Intense and exhausting, the choreography didn’t let up for a moment. Eddie Ladd and Gwyn Emberton throw themselves, literally, into the performance head first. The movement, directed by Deborah Light, really captured the aggression and passion of the Thomas’ marriage, flipping between tender game playing and brutal violence. The tightrope between love and hate is thin and this couple fell from a great height many times.

Ladd and Emberton - photograph by Warren Orchard 


Moments of speech punctuated the momentum. Eddie Ladd as Caitlin was completely captivating every time she spoke, the audience hanging on every word. The text could have been teased out a little more, to add more detail and texture to the piece but perhaps it is a good thing to leave the audience wanting more.

The accompanying score is the only grievance. Often the heavy music felt intrusive and out of place. The real moments of genius where when you could hear the physical exertion of the performers in the slam of their bodies on the floor and in their ragged breath.

The few props were innovatively used - the spare chairs in the circle becoming a straightjacket, a pram, a bed, a pedestal.
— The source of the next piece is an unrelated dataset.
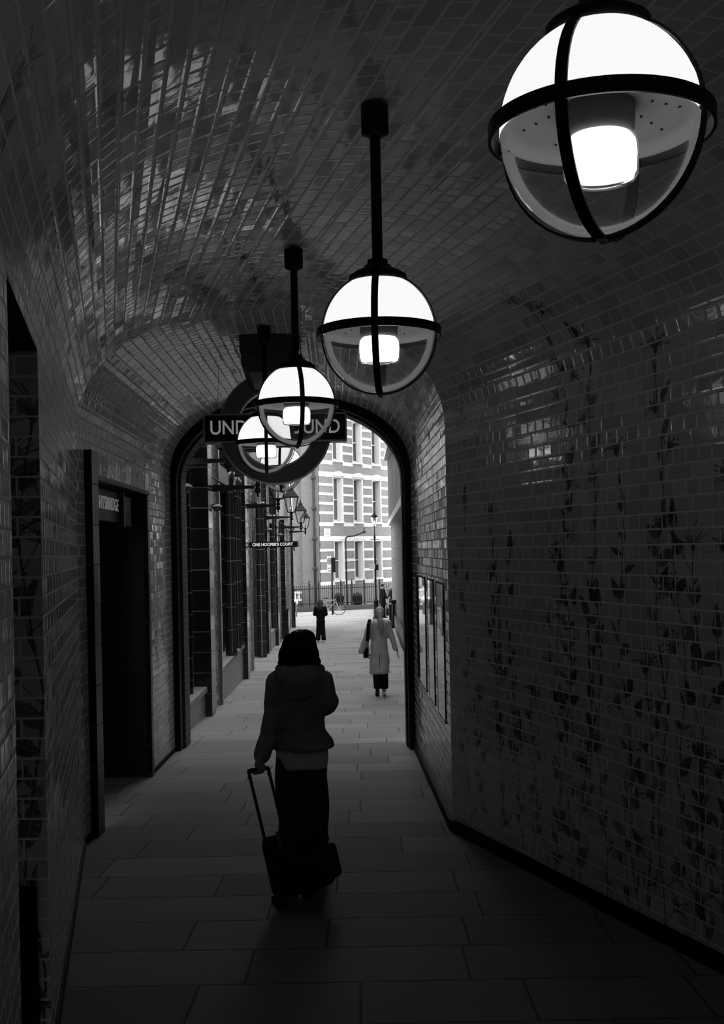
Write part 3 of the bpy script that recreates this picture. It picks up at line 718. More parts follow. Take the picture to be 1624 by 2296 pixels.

Images from Caitlin’s traumatic life were revealed to the audience only to be violently thrown away again.


“My husband is a very famous poet, I was going to be a very famous dancer,” Caitlin tells us, “I thought it was going to a truce between his brains and my body”. Of course, in reality the battle between the two never reached a truce despite their marriage lasting through numerous infidelities on both sides. Vitally Caitlin never got to realise her dream of becoming a dancer. For this one hour Eddie Ladd is able to live that terrifying dream in Caitlin’s place.